— Begin RECORDS FOR PROCESSING —

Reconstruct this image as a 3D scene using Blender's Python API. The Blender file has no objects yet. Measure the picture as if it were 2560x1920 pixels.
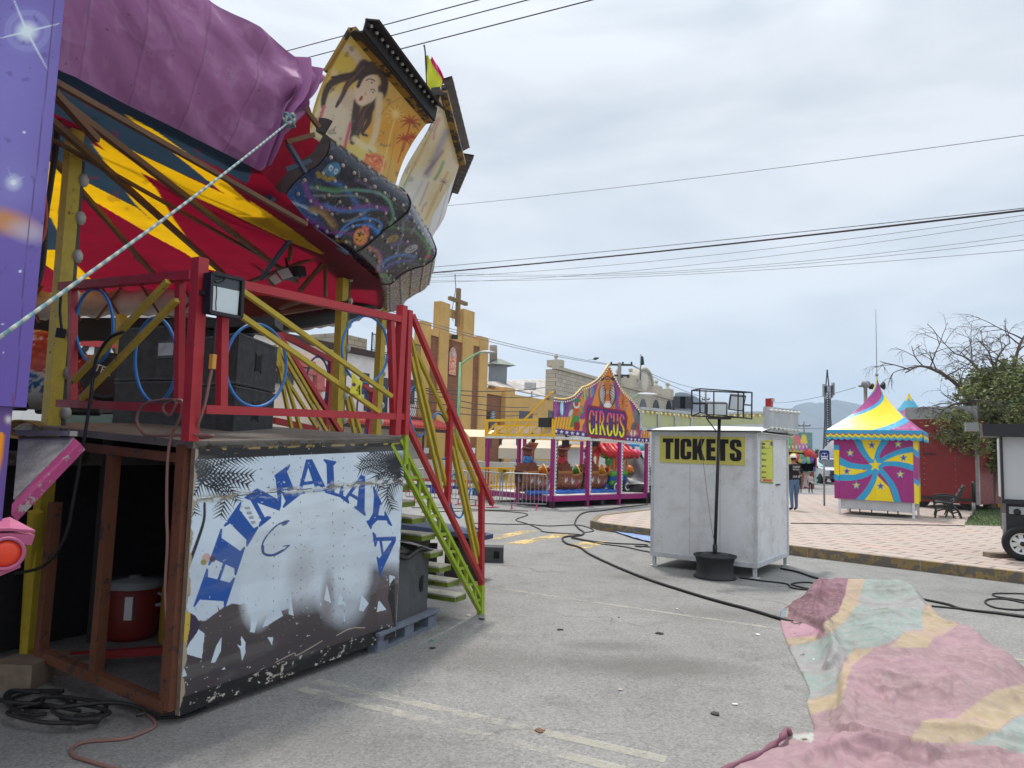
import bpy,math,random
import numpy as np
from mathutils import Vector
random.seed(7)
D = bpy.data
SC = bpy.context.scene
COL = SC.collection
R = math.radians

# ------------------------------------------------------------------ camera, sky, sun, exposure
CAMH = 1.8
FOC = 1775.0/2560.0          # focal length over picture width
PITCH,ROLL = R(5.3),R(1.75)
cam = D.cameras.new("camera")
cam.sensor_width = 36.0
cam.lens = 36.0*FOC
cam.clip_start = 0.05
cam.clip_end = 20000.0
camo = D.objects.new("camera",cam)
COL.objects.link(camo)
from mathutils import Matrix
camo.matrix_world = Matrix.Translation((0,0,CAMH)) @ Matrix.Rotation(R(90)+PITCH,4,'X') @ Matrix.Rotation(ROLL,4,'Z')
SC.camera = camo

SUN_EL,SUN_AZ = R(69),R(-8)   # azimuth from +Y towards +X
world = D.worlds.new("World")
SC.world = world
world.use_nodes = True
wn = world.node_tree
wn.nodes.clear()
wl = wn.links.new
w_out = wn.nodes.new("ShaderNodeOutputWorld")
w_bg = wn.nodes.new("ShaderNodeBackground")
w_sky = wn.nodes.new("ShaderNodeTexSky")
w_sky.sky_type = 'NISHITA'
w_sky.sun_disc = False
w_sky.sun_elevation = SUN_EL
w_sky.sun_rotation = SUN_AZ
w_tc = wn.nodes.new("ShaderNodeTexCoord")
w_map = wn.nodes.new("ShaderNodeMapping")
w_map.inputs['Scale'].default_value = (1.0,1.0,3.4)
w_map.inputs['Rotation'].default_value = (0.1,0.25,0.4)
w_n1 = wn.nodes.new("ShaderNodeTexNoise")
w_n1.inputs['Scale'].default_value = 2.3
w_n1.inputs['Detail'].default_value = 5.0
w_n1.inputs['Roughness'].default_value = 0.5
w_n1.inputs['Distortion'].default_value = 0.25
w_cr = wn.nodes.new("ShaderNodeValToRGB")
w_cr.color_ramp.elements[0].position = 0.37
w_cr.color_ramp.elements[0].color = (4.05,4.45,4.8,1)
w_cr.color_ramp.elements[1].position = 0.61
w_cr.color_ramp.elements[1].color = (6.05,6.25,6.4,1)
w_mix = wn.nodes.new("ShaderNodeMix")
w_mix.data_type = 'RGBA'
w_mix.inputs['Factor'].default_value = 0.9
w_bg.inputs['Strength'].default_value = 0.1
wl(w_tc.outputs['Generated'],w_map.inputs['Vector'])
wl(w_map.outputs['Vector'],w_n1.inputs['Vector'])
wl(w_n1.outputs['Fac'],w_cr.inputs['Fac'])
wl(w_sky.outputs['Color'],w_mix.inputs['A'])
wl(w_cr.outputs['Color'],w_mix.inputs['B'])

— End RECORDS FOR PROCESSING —
— Begin RECORDS FOR PROCESSING —

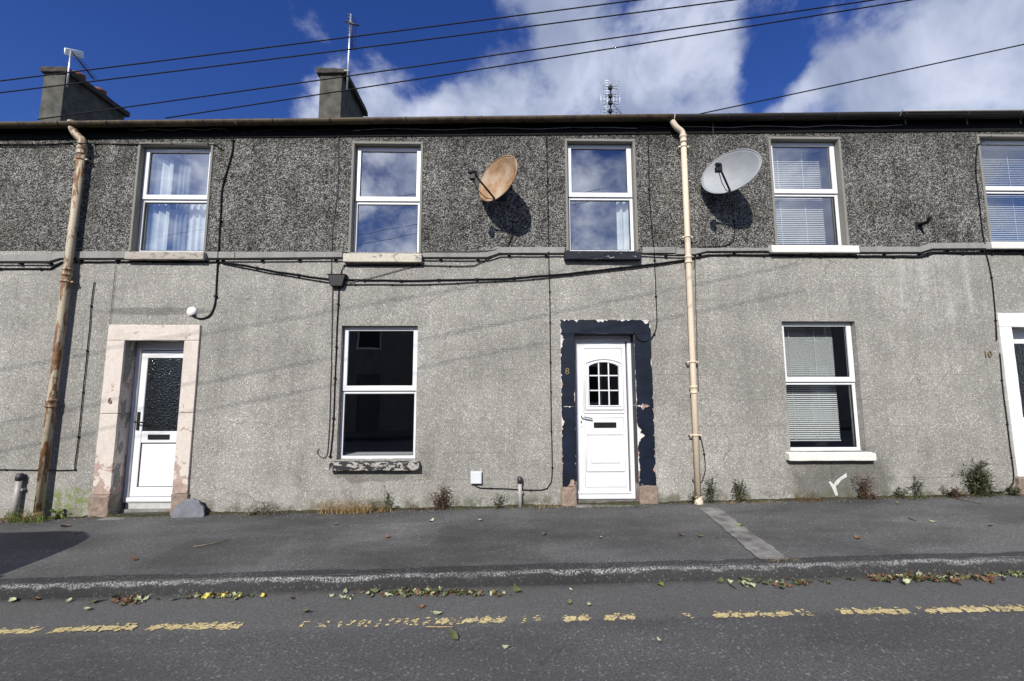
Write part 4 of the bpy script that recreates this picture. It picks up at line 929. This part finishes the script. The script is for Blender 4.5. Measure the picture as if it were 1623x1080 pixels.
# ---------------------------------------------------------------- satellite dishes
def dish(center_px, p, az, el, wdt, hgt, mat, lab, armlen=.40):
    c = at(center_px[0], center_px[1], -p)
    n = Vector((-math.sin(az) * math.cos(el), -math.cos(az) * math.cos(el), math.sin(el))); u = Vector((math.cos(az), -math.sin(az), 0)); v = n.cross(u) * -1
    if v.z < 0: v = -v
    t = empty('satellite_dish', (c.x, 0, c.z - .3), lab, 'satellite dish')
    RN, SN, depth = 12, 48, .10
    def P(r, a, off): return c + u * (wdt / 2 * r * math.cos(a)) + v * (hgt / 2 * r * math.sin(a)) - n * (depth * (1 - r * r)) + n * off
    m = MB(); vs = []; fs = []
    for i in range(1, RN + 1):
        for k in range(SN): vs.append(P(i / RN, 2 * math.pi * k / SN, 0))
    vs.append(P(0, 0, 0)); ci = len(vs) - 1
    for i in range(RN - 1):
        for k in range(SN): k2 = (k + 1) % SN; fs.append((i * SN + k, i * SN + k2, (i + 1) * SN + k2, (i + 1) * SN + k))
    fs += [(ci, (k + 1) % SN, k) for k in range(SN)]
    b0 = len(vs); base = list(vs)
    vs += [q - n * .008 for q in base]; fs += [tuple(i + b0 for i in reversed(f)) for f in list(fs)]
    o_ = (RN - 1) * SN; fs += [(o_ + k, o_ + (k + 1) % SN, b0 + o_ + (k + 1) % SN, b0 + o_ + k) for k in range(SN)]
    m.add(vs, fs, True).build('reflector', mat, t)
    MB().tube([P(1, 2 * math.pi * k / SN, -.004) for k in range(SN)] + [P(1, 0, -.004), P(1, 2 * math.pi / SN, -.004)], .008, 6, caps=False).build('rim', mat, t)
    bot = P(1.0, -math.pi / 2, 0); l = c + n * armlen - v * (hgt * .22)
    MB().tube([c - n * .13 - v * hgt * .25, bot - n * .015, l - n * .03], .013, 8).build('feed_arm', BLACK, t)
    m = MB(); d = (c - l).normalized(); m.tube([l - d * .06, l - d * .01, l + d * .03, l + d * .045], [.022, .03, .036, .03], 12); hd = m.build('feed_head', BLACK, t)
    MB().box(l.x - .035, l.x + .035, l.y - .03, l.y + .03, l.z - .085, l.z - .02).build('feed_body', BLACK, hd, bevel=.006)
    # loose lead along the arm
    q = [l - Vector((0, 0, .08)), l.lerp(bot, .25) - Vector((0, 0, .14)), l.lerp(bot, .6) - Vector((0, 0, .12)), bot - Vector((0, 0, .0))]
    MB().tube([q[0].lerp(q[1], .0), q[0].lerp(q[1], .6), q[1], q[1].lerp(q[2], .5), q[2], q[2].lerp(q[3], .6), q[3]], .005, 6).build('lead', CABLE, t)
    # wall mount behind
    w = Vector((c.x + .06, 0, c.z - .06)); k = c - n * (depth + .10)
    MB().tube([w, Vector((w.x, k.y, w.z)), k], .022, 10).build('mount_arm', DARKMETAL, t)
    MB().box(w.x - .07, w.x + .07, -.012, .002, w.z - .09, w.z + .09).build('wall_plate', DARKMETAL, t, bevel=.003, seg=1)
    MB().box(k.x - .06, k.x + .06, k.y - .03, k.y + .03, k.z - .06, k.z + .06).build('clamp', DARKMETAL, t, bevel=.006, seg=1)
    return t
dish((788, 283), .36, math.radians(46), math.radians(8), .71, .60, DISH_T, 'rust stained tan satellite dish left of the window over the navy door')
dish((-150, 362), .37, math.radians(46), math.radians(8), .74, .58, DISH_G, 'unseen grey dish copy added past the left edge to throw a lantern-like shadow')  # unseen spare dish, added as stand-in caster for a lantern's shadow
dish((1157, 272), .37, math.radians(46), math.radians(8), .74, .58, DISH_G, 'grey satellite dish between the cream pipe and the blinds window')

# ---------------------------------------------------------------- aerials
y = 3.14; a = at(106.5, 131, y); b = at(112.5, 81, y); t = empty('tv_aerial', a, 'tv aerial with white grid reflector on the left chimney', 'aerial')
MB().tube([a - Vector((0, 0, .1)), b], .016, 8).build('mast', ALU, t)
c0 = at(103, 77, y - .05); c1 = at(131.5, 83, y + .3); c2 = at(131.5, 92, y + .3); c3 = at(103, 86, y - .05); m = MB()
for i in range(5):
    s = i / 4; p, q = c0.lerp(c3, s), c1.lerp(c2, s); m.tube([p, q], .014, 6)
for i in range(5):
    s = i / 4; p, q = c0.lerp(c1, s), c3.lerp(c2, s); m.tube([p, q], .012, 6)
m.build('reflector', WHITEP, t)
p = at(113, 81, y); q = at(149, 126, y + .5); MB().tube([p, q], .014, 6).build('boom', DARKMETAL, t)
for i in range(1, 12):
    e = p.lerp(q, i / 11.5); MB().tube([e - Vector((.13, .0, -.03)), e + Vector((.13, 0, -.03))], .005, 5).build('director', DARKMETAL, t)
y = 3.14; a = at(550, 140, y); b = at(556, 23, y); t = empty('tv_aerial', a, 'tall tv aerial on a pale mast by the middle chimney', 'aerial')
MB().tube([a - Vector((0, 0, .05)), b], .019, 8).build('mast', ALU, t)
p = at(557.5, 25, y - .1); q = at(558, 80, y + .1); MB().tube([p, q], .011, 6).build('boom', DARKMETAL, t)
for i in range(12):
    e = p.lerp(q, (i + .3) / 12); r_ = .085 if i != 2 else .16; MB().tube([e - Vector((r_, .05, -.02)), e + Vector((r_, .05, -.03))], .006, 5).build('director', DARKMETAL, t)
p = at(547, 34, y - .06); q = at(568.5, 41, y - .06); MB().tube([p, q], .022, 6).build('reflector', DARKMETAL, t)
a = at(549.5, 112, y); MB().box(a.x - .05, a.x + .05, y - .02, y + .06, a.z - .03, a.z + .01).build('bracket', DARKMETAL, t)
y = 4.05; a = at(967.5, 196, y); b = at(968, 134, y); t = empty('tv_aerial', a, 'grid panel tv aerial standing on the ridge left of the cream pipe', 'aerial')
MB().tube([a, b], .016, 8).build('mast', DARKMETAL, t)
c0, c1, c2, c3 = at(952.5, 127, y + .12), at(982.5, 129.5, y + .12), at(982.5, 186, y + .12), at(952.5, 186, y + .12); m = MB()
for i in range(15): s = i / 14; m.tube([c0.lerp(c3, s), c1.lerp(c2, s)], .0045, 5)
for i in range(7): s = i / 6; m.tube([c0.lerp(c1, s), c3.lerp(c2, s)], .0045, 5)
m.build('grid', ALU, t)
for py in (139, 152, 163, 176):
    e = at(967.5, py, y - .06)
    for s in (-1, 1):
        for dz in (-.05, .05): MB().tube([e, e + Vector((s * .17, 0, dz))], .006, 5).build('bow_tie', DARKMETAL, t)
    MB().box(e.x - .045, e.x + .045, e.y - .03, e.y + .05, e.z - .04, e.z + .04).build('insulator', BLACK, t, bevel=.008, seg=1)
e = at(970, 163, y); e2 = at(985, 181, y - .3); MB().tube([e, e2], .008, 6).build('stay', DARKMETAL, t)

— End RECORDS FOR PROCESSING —
— Begin RECORDS FOR PROCESSING —

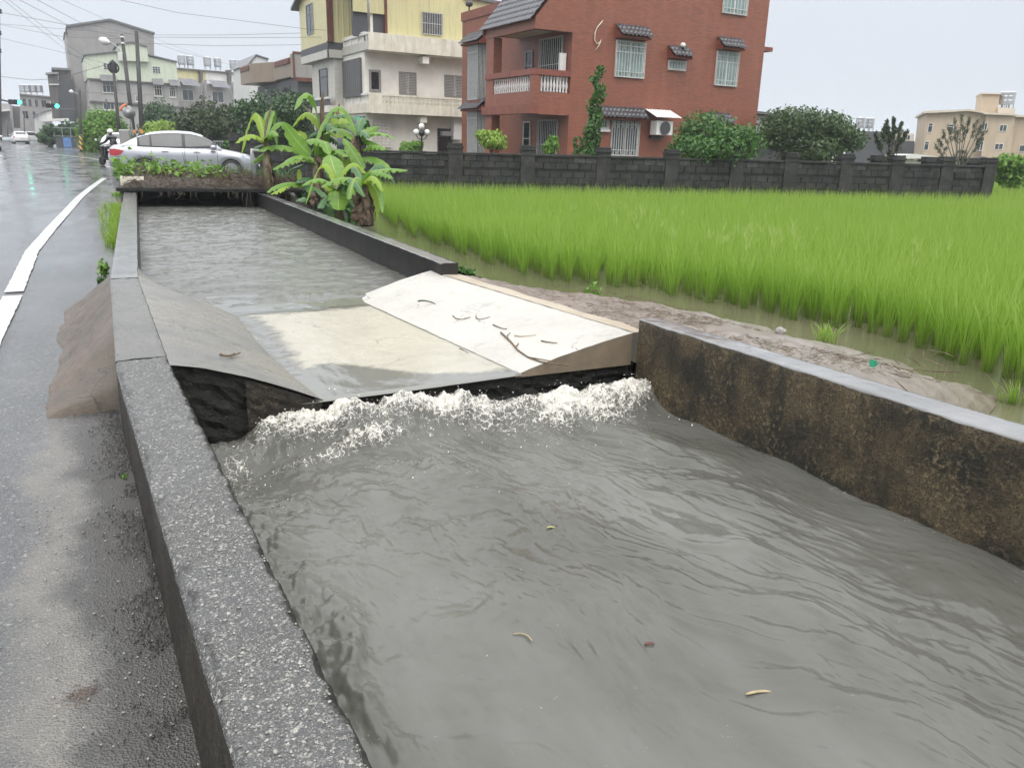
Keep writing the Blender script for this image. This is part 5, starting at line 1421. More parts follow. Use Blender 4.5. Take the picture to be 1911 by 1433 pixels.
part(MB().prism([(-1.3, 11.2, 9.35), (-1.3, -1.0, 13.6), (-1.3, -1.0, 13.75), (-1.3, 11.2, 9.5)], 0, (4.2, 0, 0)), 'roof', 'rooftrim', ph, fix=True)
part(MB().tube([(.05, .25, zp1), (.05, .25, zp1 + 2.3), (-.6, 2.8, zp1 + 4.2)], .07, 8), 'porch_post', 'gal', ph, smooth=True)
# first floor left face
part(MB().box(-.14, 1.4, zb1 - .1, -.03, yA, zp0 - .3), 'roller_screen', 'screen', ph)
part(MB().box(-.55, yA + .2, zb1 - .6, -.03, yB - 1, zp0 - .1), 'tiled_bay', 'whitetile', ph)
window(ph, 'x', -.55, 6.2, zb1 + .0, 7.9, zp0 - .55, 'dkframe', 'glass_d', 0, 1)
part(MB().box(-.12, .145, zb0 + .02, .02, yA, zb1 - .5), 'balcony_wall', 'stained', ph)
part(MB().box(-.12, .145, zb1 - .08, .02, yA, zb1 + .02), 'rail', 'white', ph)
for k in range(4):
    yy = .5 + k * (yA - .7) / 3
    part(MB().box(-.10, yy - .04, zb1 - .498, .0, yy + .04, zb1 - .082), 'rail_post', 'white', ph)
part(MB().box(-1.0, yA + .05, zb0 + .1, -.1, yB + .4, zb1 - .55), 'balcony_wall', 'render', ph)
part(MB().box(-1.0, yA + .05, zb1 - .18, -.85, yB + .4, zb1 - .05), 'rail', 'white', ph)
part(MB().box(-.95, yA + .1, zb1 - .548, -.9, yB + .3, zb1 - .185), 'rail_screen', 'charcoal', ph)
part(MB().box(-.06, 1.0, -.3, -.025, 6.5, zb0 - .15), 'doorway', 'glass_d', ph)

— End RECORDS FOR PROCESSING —

(TO BE DONE) Retype the lines above exactly as they appear, from the line containing "Reconstruct this image" through the line containing "SC.camera = camo", and leave out any pictures.

(TASK RESPONSE)
Reconstruct this image as a 3D scene using Blender's Python API. The Blender file has no objects yet. Measure the picture as if it were 2560x1920 pixels.
import bpy,math,random
import numpy as np
from mathutils import Vector
random.seed(7)
D = bpy.data
SC = bpy.context.scene
COL = SC.collection
R = math.radians

# ------------------------------------------------------------------ camera, sky, sun, exposure
CAMH = 1.8
FOC = 1775.0/2560.0          # focal length over picture width
PITCH,ROLL = R(5.3),R(1.75)
cam = D.cameras.new("camera")
cam.sensor_width = 36.0
cam.lens = 36.0*FOC
cam.clip_start = 0.05
cam.clip_end = 20000.0
camo = D.objects.new("camera",cam)
COL.objects.link(camo)
from mathutils import Matrix
camo.matrix_world = Matrix.Translation((0,0,CAMH)) @ Matrix.Rotation(R(90)+PITCH,4,'X') @ Matrix.Rotation(ROLL,4,'Z')
SC.camera = camo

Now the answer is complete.